A primeira catarse com o trabalho de Pina aconteceu quando assistiu Café Müller (1978), principal obra do repertório de dança-teatro da alemã. No espetáculo, bailarinos silenciosos e totalmente entregues dançam tropeçando em mesas e cadeiras distribuídas no palco, evitando encontros. “Quando vi Pina cega e incerta, fraca, mas forte, para ultrapassar todas as barreiras (cadeiras) com o desejo imperturbável de alcançar sua meta, fiquei muito impressionado. Nunca me esqueço dessa cena. Nesse momento, tenho que me tornar mais forte do que antes. Tenho a sensação que devo trabalhar muito mais. Ir mais fundo”. Não à toa, Endo surge de camisola branca em um dos momentos do espetáculo, o que remete claramente aos bailarinos de Café Müller.
Em cena, o único objeto com o qual interage é uma chapa de metal, que funciona como uma lápide e, ao mesmo tempo, um espelho, simbolizando o dentro e o fora. “Esse espelho é como Pina refletida em mim e eu refletido nela.”

O equilíbrio presente em sua dança também se relaciona às dualidades ying e yang, masculino e feminino, e o movimento eterno entre eles, o que remete novamente à obra de Bausch, que explorou a interação homem-mulher.
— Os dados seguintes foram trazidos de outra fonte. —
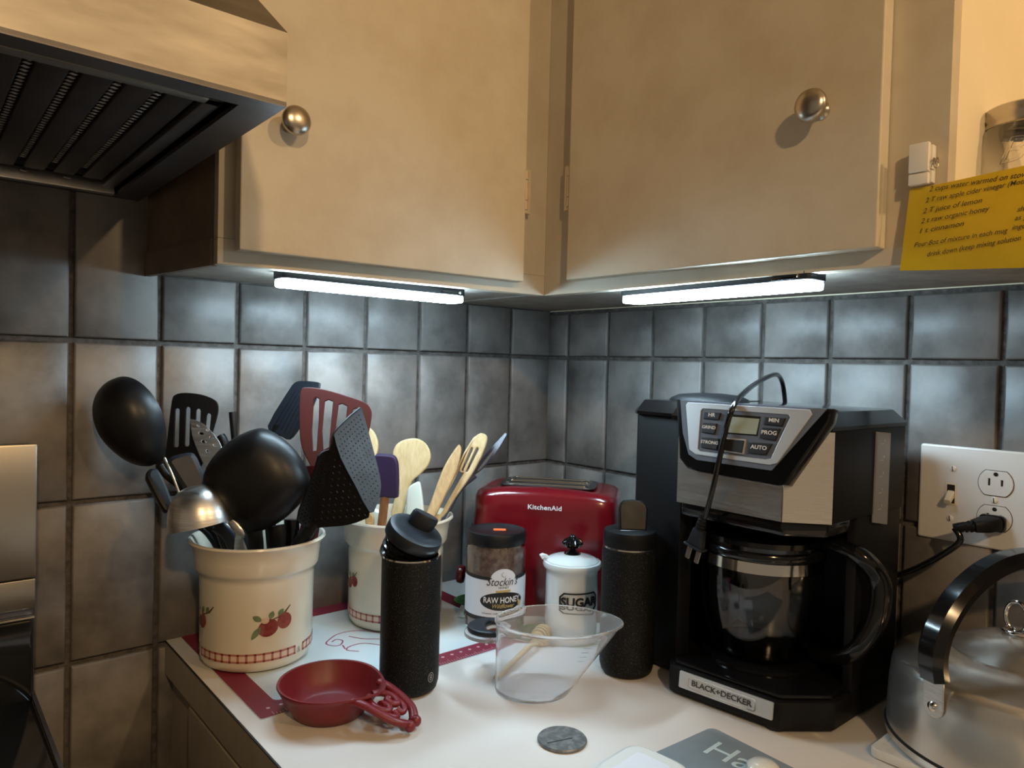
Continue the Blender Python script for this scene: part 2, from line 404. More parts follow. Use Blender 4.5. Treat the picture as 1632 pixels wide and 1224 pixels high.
# open end shelf
os_ = thing('open_shelf', 'open painted end shelf beside the right wall cabinet, behind the yellow note', 'shelf', (-.12, -1.0, ZB))
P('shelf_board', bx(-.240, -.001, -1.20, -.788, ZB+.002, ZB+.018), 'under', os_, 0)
P('shelf_edge', bx(-.2470, -.2405, -1.20, -.788, ZB, ZB+.020), 'paint', os_, 0)

# ---------------------------------------------------------------- led light bars
def led(name, label, a, b, wide, tail):
    """a,b: ends of the bar on the underside plane (front edge); body wide deep towards the wall"""
    zt = ZB+.0035; a = V((a[0], a[1], 0)); b = V((b[0], b[1], 0)); d = (b-a).normalized(); n = V((-d.y, d.x, 0))
    if n.dot(V((1, 1, 0))) < 0: n = -n
    L = (b-a).length; mid = (a+b)/2+n*wide/2
    t = thing(name, label, 'light', (mid.x, mid.y, zt-.018), 'led light bars under the wall cabinets')
    mt = frame((mid.x, mid.y, zt), d, n, (0, 0, 1))
    me = flat(rrect(L, wide, .006), (), .010, mt @ M.Translation((0, 0, -.005)), .001); P('housing', me, 'navy', t, 30)
    me = flat(rrect(L-.002, wide-.002, .008), (), .009, mt @ M.Translation((0, 0, -.0148)), .002); P('diffuser', me, 'led', t, 30)
    s = 1 if tail > 0 else -1
    me = flat(rrect(.028, .004, .001), (), .003, mt @ M.Translation((s*(L/2-.03), -wide/2-.0012, -.0075)), 0); P('switch', me, 'blackg', t, 0)
    P('lens', lathe([(0, 0), (.002, 0), (.002, .0012), (0, .0016)], mt=frame(mt @ V((s*(L/2-.012), -wide/2, -.006)), d, UP, -n), seg=12), 'chrome', t, 40)
    return t
a = onZ(452, 449, 1.391); b = onZ(743, 478, 1.391)
led('light_bar', 'lit white LED bar under the left wall cabinet', a, b, .036, 1)
a2 = onZ(987, 478, 1.391); b2 = onZ(1289, 452, 1.391)
led('light_bar', 'lit white LED bar under the right wall cabinet', a2, b2, .036, 1)

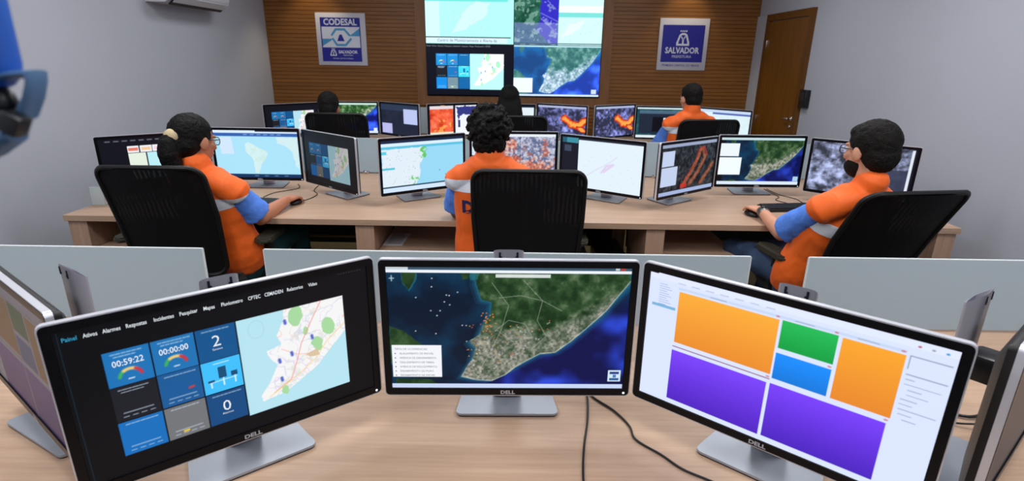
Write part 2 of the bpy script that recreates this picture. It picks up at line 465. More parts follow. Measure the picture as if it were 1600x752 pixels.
LAND = [(0.36, 0), (0.365, 0.10), (0.39, 0.24), (0.435, 0.26), (0.425, 0.37), (0.395, 0.45), (0.375, 0.55), (0.335, 0.60), (0.36, 0.67), (0.345, 0.78),
        (0.315, 0.88), (0.30, 0.93), (0.36, 0.96), (0.43, 0.97), (0.49, 0.91), (0.53, 0.84), (0.57, 0.79), (0.635, 0.715), (0.70, 0.70), (0.765, 0.60),
        (0.83, 0.48), (0.905, 0.33), (1.0, 0.07), (1.0, -0.1), (0.36, -0.1)]
def sat(cv, box=(0, 0, 1, 1), seed=3, bright=1.0):
    u0, v0, u1, v1 = box
    ins = ((cv.U >= u0) & (cv.U <= u1) & (cv.V >= v0) & (cv.V <= v1)) * 1.0
    X = (cv.U - u0) / (u1 - u0); Y = (cv.V - v0) / (v1 - v0)
    n1 = fbm(cv.h, cv.w, 5, seed); n2 = fbm(cv.h, cv.w, 22, seed + 9); n3 = fbm(cv.h, cv.w, max(40, cv.w // 4), seed + 20, 2)
    # sea: dark teal bay at the left, saturated blue ocean lower right
    sea = np.zeros(cv.a.shape)
    bay = np.array((6, 56, 86)); deep = np.array((4, 22, 44)); oc = np.array((44, 74, 214)); ocd = np.array((8, 14, 72))
    t = np.clip((n1 - 0.35) * 3, 0, 1)[..., None]
    sea = bay * t + deep * (1 - t)
    ro = np.clip((X + Y * 0.9 - 1.12) * 5, 0, 1)[..., None]
    t2 = np.clip((fbm(cv.h, cv.w, 6, seed + 33, 3) - 0.36) * 3.0, 0, 1)[..., None]
    sea = sea * (1 - ro) + (oc * t2 + ocd * (1 - t2)) * ro
    cv.blend(ins, sea * bright)
    # shallow water glow
    for k, al in ((0.026, 0.22), (0.015, 0.3), (0.007, 0.45)):
        pts = [(p[0] + (-k if p[0] < 0.5 else k * 0.7), p[1] + k * 1.1) for p in LAND]
        cv.poly(pts, (30, 110, 140), box, 0.012, seed, al)
    m = cv.polym(LAND, box, 0.02, seed)
    green = np.array((20, 48, 22)); green2 = np.array((56, 88, 50)); grey = np.array((112, 116, 110)); sand = np.array((160, 156, 142))
    g = np.clip((n2 - 0.3) * 2.5, 0, 1)[..., None]
    land = green * (1 - g) + green2 * g
    # city zone: peninsula tip and coastal strip
    cz = np.clip((Y - 0.36 - 0.10 * (X - 0.35)) * 4, 0, 1) * np.clip(1.15 - (X - 0.5) * 2.0, 0, 1)
    strip = np.clip(1 - np.abs((X - 0.36) * 0.95 + (Y - 1.0) * 0.95 - 0.02 + 0.02) / 0.10, 0, 1)
    coast = np.clip((X * 0.95 + Y * 0.9 - 1.02) * 8, 0, 1)
    cc = np.clip(np.maximum(cz, coast * 0.9) + (n2 - 0.55) * 1.6, 0, 1)[..., None] * (0.8 + 0.2 * (n3[..., None] > 0.42))
    city = grey * (1 - n3[..., None]) + sand * n3[..., None]
    city = city + (n3[..., None] - 0.5) * 70
    land = land * (1 - cc) + city * cc
    cv.blend(m, np.clip(land * bright, 0, 255))
    for k, isl in enumerate(([(0.06, 0), (0.12, 0), (0.115, 0.06), (0.09, 0.16), (0.065, 0.10)], [(0.0, 0.47), (0.06, 0.51), (0.10, 0.58), (0.15, 0.66), (0.1, 0.72), (0, 0.8)],
                            [(0.30, 0), (0.345, 0), (0.335, 0.06), (0.31, 0.07)], [(0.02, 0.96), (0.16, 0.95), (0.2, 1.0), (0.02, 1.0)])):
        cv.poly([(0.0 + (p[0] - 0.075) * 1.14 + 0.075, p[1] * 1.05) for p in isl], (40, 120, 130), box, 0.02, seed, 0.6)
        cv.blend(cv.polym(isl, box, 0.02, seed), np.clip((green * (1 - g) + green2 * g) * bright, 0, 255))
    # shoreline and roads
    cv.line([p for p in LAND[11:23]], (196, 206, 196), 0.0022, 0.6, box)
    return cv

def dash(cv, seed=1):
    blue = [(28, 112, 178), (30, 112, 176), (18, 82, 138), (28, 30, 38), (24, 88, 148), (62, 186, 246), (20, 108, 184), (112, 114, 118), (18, 72, 126)]
    us = [(0.107, 0.233), (0.238, 0.363), (0.368, 0.495)]; vs = [(0.186, 0.41), (0.417, 0.642), (0.649, 0.876)]
    for r_ in range(3):
        for c_ in range(3):
            u0, u1 = us[c_]; v0, v1 = vs[r_]
            cv.rect(u0, v0, u1, v1, blue[r_ * 3 + c_])
            if (r_, c_) != (1, 2):
                rs = np.random.RandomState(r_ * 5 + c_)
                for (vv, a, b) in ((0.09, 0.16, 0.84),) + (((0.17, 0.22, 0.7),) if (r_, c_) in ((0, 0), (0, 1), (1, 0)) else ()):
                    u = u0 + a * (u1 - u0)
                    while u < u0 + b * (u1 - u0):
                        l = 0.006 + rs.rand() * 0.008
                        cv.line([(u, v0 + vv * (v1 - v0)), (u + l, v0 + vv * (v1 - v0))], (196, 214, 230), 0.0016, 0.7); u += l + 0.004
    for (c_, r_) in ((0, 1), (1, 1), (0, 2), (1, 2)):
        u0, u1 = us[c_]; v0, v1 = vs[r_]
        cv.line([(u0 + 0.022, v1 - 0.052), (u1 - 0.02, v1 - 0.052)], (190, 205, 220), 0.0014, 0.8)
        for k in range(4):
            cv.line([(u0 + 0.02 + k * 0.025, v1 - 0.026), (u0 + 0.034 + k * 0.025, v1 - 0.026)], (190, 205, 220), 0.0014, 0.7)
    cv.line([(0.325, 0.548), (0.338, 0.545)], (206, 60, 60), 0.004, 0.9)
    cv.rect(0.283, 0.83, 0.302, 0.845, (226, 190, 40))
    for c_ in (0, 1):
        cx = (us[c_][0] + us[c_][1]) / 2; cy = 0.365
        pts = [(cx - 0.031 * math.cos(R(a)), cy - 0.052 * math.sin(R(a))) for a in range(10, 171, 16)]
        cv.line(pts[:4], (60, 170, 90), 0.0052); cv.line(pts[3:8], (232, 196, 120), 0.0052); cv.line(pts[7:], (196, 52, 66), 0.0052)
        cv.line([(cx - 0.008, cy + 0.012), (cx + 0.008, cy + 0.012)], (220, 230, 240), 0.0016)
    # bars on the light blue tile
    u0 = 0.368
    for (a, w_, v0_, v1_) in ((0.014, 0.022, 0.545, 0.562), (0.052, 0.026, 0.468, 0.548), (0.092, 0.022, 0.515, 0.55)):
        cv.rect(u0 + a, v0_, u0 + a + w_, v1_, (22, 76, 118)); cv.rect(u0 + a + w_ / 2 - 0.002, v1_, u0 + a + w_ / 2 + 0.002, 0.60, (200, 236, 255))
    cv.line([(u0 + 0.02, 0.565), (u0 + 0.11, 0.56)], (200, 236, 255), 0.0014)
    cv.line([(u0 + 0.04, 0.438), (u0 + 0.09, 0.438)], (210, 236, 255), 0.0014)
    bx = (0.5, 0.184, 0.893, 0.888)
    citymap(cv, bx, seed)
    return cv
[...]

No palco, Endo não só enfatiza a brevidade da vida, como protesta contra a morte sob outra perspectiva, quando ela é fruto da ação humana.“Em Ikiru, eu danço também a minha indignação contra a destruição da natureza através do homem, como, por exemplo, no acidente atômico de Fukushima, causada por um erro humano.” 

MARINA SUASSUNA, estudante de Jornalismo e estagiária da Continente.